Anouk Dell’Aiera a visiblement oublié que scénographie ne signifiait pas réalité mais réalisme et suggestion, ce qui n’est pas la même chose. « S’il est une chose, dit Angelica Liddell, la grande créatrice et metteuse en scène espagnole, que l’événement scénique offre au spectateur, c’est la possibilité de désirer et de se souvenir.Les objets veulent d’abord être désirés, puis qu’on se souvienne d’eux. »
Mais ce ballet répété de praticables, que règle avec efficacité une armée de techniciens, parasite l’action, casse le rythme du jeu.
Par ailleurs, toute la première partie souffre d’une réécriture par Noémie Ksicova qui a du mal à nous convaincre.
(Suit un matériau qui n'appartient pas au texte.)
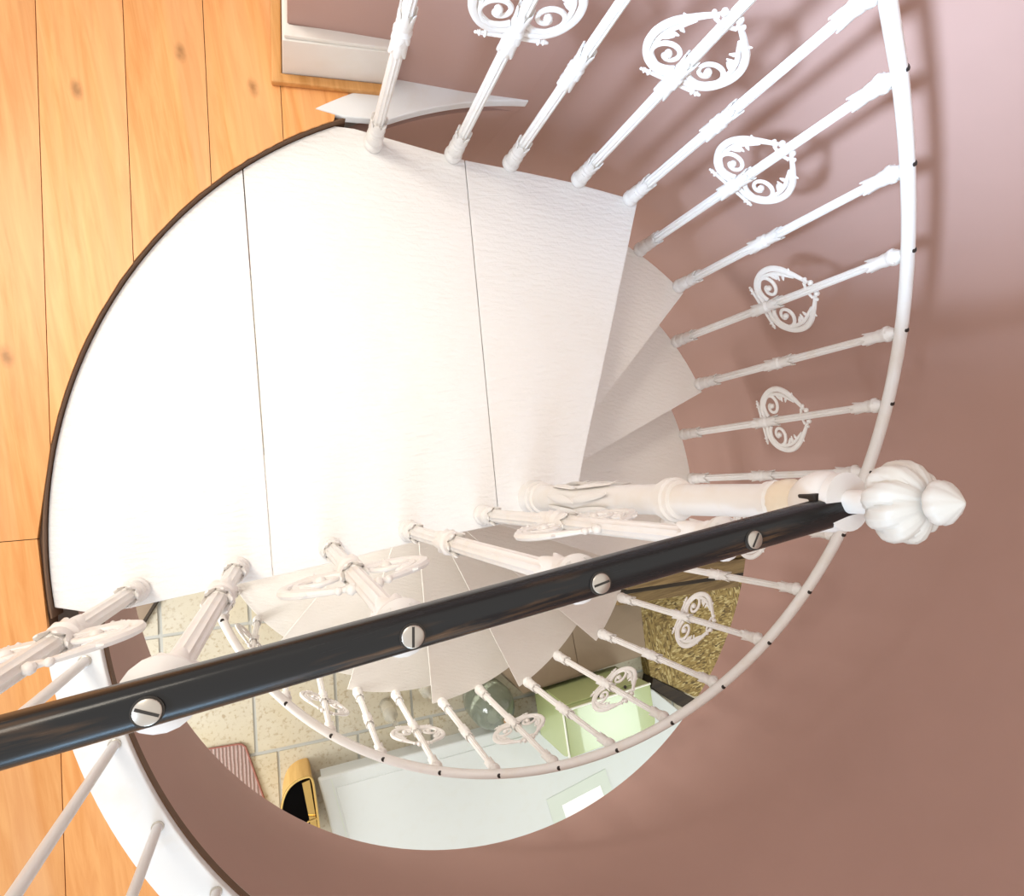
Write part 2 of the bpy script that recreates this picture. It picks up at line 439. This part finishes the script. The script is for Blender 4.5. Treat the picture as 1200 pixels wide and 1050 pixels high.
# ---------------------------------------------------------------- spiral staircase
stair = empty('spiral_staircase', (0, 0, ZF))
prop(stair, 'white-painted cast-iron spiral staircase winding down under a broad white landing', 'staircase')
def P0(z): return (0, 0, z - ZF)      # offset of a part whose mesh is in world z about z
def spart(name, mb, m, parent=stair, smooth=False, bevel=0):
    mb.V = [(x, y, z - ZF) for x, y, z in mb.V]
    return mb.build(name, m, parent, smooth, bevel)
# landing of three boards
outer = arc((0, 0), 1.066, 180, 109, 50) + [(-.300, 1.003), (-.16, .964), (-.024, .927), (.08, .908), (.181, .888), (.28, .868), (.364, .846), (.44, .826), (.494, .809)]
land = outer + [(.32, .429), (.171, .109), (.11, -.03), (-.05, -.035), (-.344, -.030), (-.605, -.036), (-.943, -.034), (-1.0, -.03)]
s1 = ((-.575, .881), (-.659, -.025)); s2 = ((-.025, .922), (-.105, .02))
def hp(s):
    (x0, y0), (x1, y1) = s; nx, ny = (y0 - y1), (x1 - x0); L = math.hypot(nx, ny); nx /= L; ny /= L
    if nx < 0: nx, ny = -nx, -ny
    return nx, ny, nx * x0 + ny * y0
n1 = hp(s1); n2 = hp(s2); e = .0011
pieces = [clip(land, n1[0], n1[1], n1[2] - e),
          clip(clip(land, -n1[0], -n1[1], -n1[2] - e), n2[0], n2[1], n2[2] - e),
          clip(land, -n2[0], -n2[1], -n2[2] - e)]
for P in pieces: spart('landing_board', MB().prism(P, -.028, 0), M['landing'], bevel=.0015)
# treads
CORN = [37.2 - 22.45 * i for i in range(12)]
def tread(n):
    z = -RISE * (n + 1); a1 = CORN[n]; a0 = a1 + 22.45 + 3.5
    P = [((.932 + .021 * i / 10) * math.cos(rad(a0 + (a1 - a0) * i / 10)), (.932 + .021 * i / 10) * math.sin(rad(a0 + (a1 - a0) * i / 10))) for i in range(11)]
    pc = rad(a1 - 90); ps = rad(a0)
    P += [(.035 * math.cos(pc) + .02 * math.cos(rad(a1)), .035 * math.sin(pc) + .02 * math.sin(rad(a1))), (.02 * math.cos(ps), .02 * math.sin(ps))]
    P = [(x + CX * 0, y) for x, y in P]
    t = spart('tread', MB().prism(P, z - .008, z), M['tread'], bevel=.001)
    # supporting rib under the tread
    return t
for n in range(12): tread(n)
# newel post
def gad(n, d): return lambda a, z: 1 + d * abs(math.cos(n * a / 2)) - d
pm = MB()
pm.lathe([(ZF, .07), (ZF + .04, .07), (ZF + .06, .042), (-.06, .042), (-.05, .05), (-.03, .05)], 24, at=(CX, CY, 0))
pm.lathe([(-.03, .045), (.0, .048), (.012, .048), (.02, .043), (.035, .044), (.036, .038), (.05, .036), (.052, .040), (.06, .040), (.062, .034), (.10, .033), (.12, .031), (.17, .030), (.582, .0275), (.584, .0335), (.596, .034), (.598, .038), (.614, .038), (.616, .0335), (.626, .033), (.628, .0265), (.66, .0255), (.82, .0235), (.822, .027), (.835, .028), (.84, .024)], 32, at=(CX, CY, 0))
newel = spart('newel_post', pm, M['iron'], smooth=True)
lf = MB()                                       # leaf relief on the shaft
for k in range(7):
    a = 2 * pi * k / 7
    for (h0, h1, tw, r0) in ((.15, .30, .5, .032), (.26, .44, -.45, .031)):
        pts = []; rr = []
        for i in range(9):
            t = i / 8; an = a + tw * t + (.4 if tw < 0 else 0); q = r0 + .003 * math.sin(pi * t) + (.007 * (t - .85) / .15 if t > .85 else 0)
            pts.append((CX + q * math.cos(an), CY + q * math.sin(an), h0 + (h1 - h0) * t)); rr.append(.0085 * math.sin(pi * (t * .85 + .12)) + .001)
        lf.tube(pts, rr, 6, up=(math.cos(a), math.sin(a), 0), flat=.45)
o = spart('leaf_relief', lf, M['iron'], smooth=True); o.parent = newel
cl = MB().lathe([(.836, .024), (.842, .028), (.852, .0295), (.866, .029), (.872, .0245), (.878, .024)], 32, gad(14, .06), at=(CX, CY, 0))
o = spart('collar', cl, M['ivory'], newel, True); o['label'] = 'ivory collar with chipped paint'
bl = MB().lathe([(.876, .024), (.882, .028), (.892, .034), (.906, .038), (.920, .0375), (.928, .034), (.930, .031), (.933, .035), (.944, .035), (.946, .014), (.989, .014)], 32, at=(CX, CY, 0))
spart('capital', bl, M['iron'], newel, True)
prof = [(.974, .016), (.976, .032), (.981, .0395), (.989, .0445), (1.000, .0465), (1.012, .0455), (1.022, .041), (1.030, .033), (1.036, .024), (1.038, .016)]
prof = [(.986 + (a - .974) * .84, b) for a, b in prof]
fin = MB().lathe(prof, 96, lambda a, z: (1 - .17 * abs(math.sin(4.5 * (a + 9 * (z - 1)))) ** .55 * 0) * (.80 + .20 * abs(math.cos(4.5 * (a + 8 * (z - 1)))) ** .5) * (1 - .03 * (math.cos(27 * a) > .7)), at=(CX, CY, 0))
fo = spart('finial', fin, M['cream'], newel, True); fo['label'] = 'gadrooned white pumpkin-shaped finial'
bud = MB().lathe([(1.038 + (a - 1.036) * .74, b) for a, b in [(1.036, .014), (1.040, .013), (1.043, .018), (1.048, .0225), (1.055, .0240), (1.062, .022), (1.070, .0165), (1.078, .009), (1.083, .004), (1.085, .001)]], 60, lambda a, z: .9 + .1 * abs(math.cos(4 * (a + 12 * (z - 1)))) ** .5, at=(CX, CY, 0))
spart('finial_bud', bud, M['cream'], newel, True)
br = MB().box(-.036, -.010, .012, .030, .905, .930); br.box(-.028, -.014, .014, .024, .930, .941)
spart('rail_bracket', br, M['bolt'], newel, bevel=.002)

# ---- balusters
def leafy(mb, z0, z1, r0, r1, n=6, flip=1, petals=True):
    """a ring of overlapping acanthus petals between z0 and z1, tips flaring out"""
    if flip < 0: z0, z1 = z1, z0
    for k in range(n):
        a = 2 * pi * k / n
        pts = []; rr = []
        for i in range(6):
            t = i / 5; q = r0 + (r1 - r0) * .85 * t ** 2
            pts.append((q * math.cos(a), q * math.sin(a), z0 + (z1 - z0) * t)); rr.append((.009, .0105, .0105, .0095, .0075, .0035)[i])
        mb.tube(pts, rr, 6, up=(math.cos(a), math.sin(a), 0), flat=.45)
def shaft_me(h, mid, scroll, k=1.0):
    mb = MB(); fl = lambda a, z: k - .13 * abs(math.sin(5 * a)) ** 1.5
    mb.lathe([(.10, .0165), (.13, .0158), (mid - .01, .0150)], 40, fl)
    mb.lathe([(mid + .09, .0145), (h - .09, .0125)], 40, fl)
    return mb.me('baluster', True)
def slim(mb, k):
    mb.V = [(x * k, y * k, z) for x, y, z in mb.V]; return mb
def foot_me(k=1.0):
    mb = MB().lathe([(-.001, .022), (.003, .0255), (.012, .0265), (.018, .0245), (.022, .0205), (.034, .022), (.046, .0235), (.056, .0205), (.062, .017), (.068, .021), (.074, .0225), (.080, .0195), (.09, .0185), (.102, .0165)], 20)
    leafy(mb, .078, .112, .016, .0235, 6)
    leafy(mb, .056, .028, .018, .0235, 6)
    return slim(mb, k).me('foot', True)
def mid_me(mid, k=1.0):
    m = mid
    mb = MB().lathe([(m - .012, .0155), (m, .0175), (m + .008, .0165), (m + .02, .0195), (m + .032, .0215), (m + .042, .0165), (m + .05, .0225), (m + .058, .0165), (m + .066, .020), (m + .078, .0175), (m + .095, .0145)], 20)
    leafy(mb, m + .03, m - .008, .015, .0235, 6); leafy(mb, m + .06, m + .104, .014, .0225, 6); leafy(mb, m + .052, m + .03, .016, .0245, 6)
    return slim(mb, k).me('collar', True)
def top_me(h, disc, k=1.0):
    mb = MB().lathe([(h - .095, .0125), (h - .085, .015), (h - .078, .0195), (h - .07, .0165), (h - .06, .018), (h - .045, .0215), (h - .035, .0215), (h - .028, .017), (h - .02, .020), (h - .034, .0205 + disc * .4), (h - .027, .026 + disc), (h - .020, .0265 + disc), (h - .012, .019 + disc * .5), (h, .012 + disc * .5)], 20)
    leafy(mb, h - .048, h - .09, .014, .0225, 6); leafy(mb, h - .04, h - .015, .017, .025, 6)
    return slim(mb, k).me('top_collar', True)
def scroll_me(m):
    """pair of C-scrolls in the local x-z plane, springing from a short crossbar"""
    mb = MB(); up = (0, 1, 0); f = .75
    z0 = m + .0
    VS = .82
    for sx in (-1, 1):
        def Q(l): return [(sx * a, 0, z0 + b * VS) for a, b in l]
        mb.tube(Q([(.0, -.006), (.072, -.006)]), .0042, 6, up)
        mb.tube(Q([(.0, .012), (.05, .008)]), .004, 6, up)
        for ux, r, w in ((.056, .0080, .5), (.067, .0066, .4), (.075, .0036, 1)):
            V0 = len(mb.V); mb.ball((sx * ux, 0, z0 - .006), r, 8)
            for i in range(V0, len(mb.V)):
                x, y, z = mb.V[i]; mb.V[i] = (sx * ux + (x - sx * ux) * w, y * .8, z)
        out = smoothpts(Q([(.012, .014), (.045, .010), (.078, .028), (.100, .068), (.103, .112), (.088, .150), (.066, .176), (.042, .200), (.022, .216)]), 5)
        n = len(out); mb.tube(out, [.0055 + .0038 * math.sin(pi * min(1, i / n * 1.1)) for i in range(n)], 8, up, f)
        # inner spiral
        cx, cz = .050, .066; sp = []
        for i in range(34):
            t = i / 33; a = -2.05 + t * 2 * pi * 1.3 - .35 ; q = .037 * (1 - t) ** .85 + .008
            sp.append((cx + q * math.cos(a), cz + q * math.sin(a)))
        pre = smoothpts([(sx * .088, 0, z0 + .075), (sx * .082, 0, z0 + .045)], 3)
        mb.tube(smoothpts(Q(sp), 1), [.0066 * (1 - .3 * i / 33) for i in range(34)], 8, up, f)
        mb.ball((sx * cx, 0, z0 + cz * VS), .0095, 8)
        # leaf running inside the big curve
        leafp = smoothpts(Q([(.058, .030), (.082, .052), (.088, .090), (.082, .125), (.064, .158), (.05, .18)]), 4)
        n = len(leafp); mb.tube(leafp, [.003 + .003 * math.sin(pi * i / n) for i in range(n)], 6, up, f)
        for (x, z, dx, dz, r) in ((.086, .100, -.022, .016, .0055), (.084, .122, -.026, .002, .0055), (.072, .148, -.018, -.010, .005), (.060, .168, .022, .012, .005)):
            mb.tube(Q([(x, z), (x + dx * .5, z + dz * .6), (x + dx, z + dz)]), [r * .7, r, .0015], 6, up, f)
        mb.ball((sx * .018, 0, z0 + .226 * VS), .0082, 8); mb.ball((sx * .034, 0, z0 + .214 * VS), .006, 8)
        mb.tube(Q([(.0, .196), (.026, .204)]), .004, 6, up)
    return mb.me('scroll', True)
FOOT = {1.0: foot_me(), .84: foot_me(.9)}; KIT = {}
def kit(h, mid, scroll, disc, sl):
    k = (round(h, 3), mid, scroll, disc, sl)
    if k not in KIT: KIT[k] = (shaft_me(h, mid, scroll, sl), mid_me(mid, sl), top_me(h, disc, sl * .96), scroll_me(mid + .035) if scroll else None)
    return KIT[k]
def baluster(parent, x, y, z, h, rz, scroll, disc=0.0, pz=ZF, sl=.84):
    s, m, t, c = kit(h, .41 if scroll else .35, scroll, disc, sl)
    b = link('baluster', s, M['iron'], parent, (x, y, z - pz), rz)
    link('foot', FOOT[sl], M['iron'], b); link('collar', m, M['iron'], b); link('top_collar', t, M['iron'], b)
    if c: link('scroll', c, M['iron'], b)
    return b
def on_helix(k): t = TH0 - DTH * k; return RB * math.cos(t), RB * math.sin(t), t
for k in range(0, 24):
    x, y, t = on_helix(k); zb = -RISE * (k // 2 + 1); zt = ZTOP - DZ * k - .030
    baluster(stair, x, y, zb, zt - zb, t + pi / 2, k % 2 == 0)
LB = [(.465, .815), (.304, .871), (.102, .916), (-.058, .937), (-.262, .962)]
LT = [.826, .905, .945, .95, .95]
for i, (x, y) in enumerate(LB):
    zt = LT[i] - .030
    baluster(stair, x, y, 0, zt, math.atan2(y, x) + pi / 2 - (.12 if i > 2 else 0), i % 2 == 1)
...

Ce texte manque d’unité avec la suite des dialogues. Et le spectacle souffre d’une sonorisation des voix avec micros H.F. qui ne fait pas sens. Comme ces moments où à l’avant-scène, amplifiés sur un chemin caillouteux, les pas d’un Knut titubant sous l’emprise de l’alcool…
Noémie Ksicova dirige ses acteurs avec précision mais souvent de façon souvent trop statique. Et l’interprétation qui était un peu raide ce soir de première à Paris, a certainement dû progresser.
Cela dit, y avait-il besoin de ces deux heures trente sans entracte pour traduire les angoisses existentielles de Stig Dagerman? Pas sûr! Enfin, le spectacle permet au moins à ceux qui ne le connaissaient pas, de découvrir le roman du grand écrivain suédois. A l’impossible, nul n’est tenu mais en l’adaptant à la scène, Noémie Ksicova a raté son coup.
Philippe du Vignal
Jusqu’au 17 mars, Odéon-Théâtre de l’Europe, Ateliers Berthier, 1 rue André Suarès, Paris ( XVII ème). T. : 01 44 85 40 40.
Le roman est publié aux éditions Gallimard.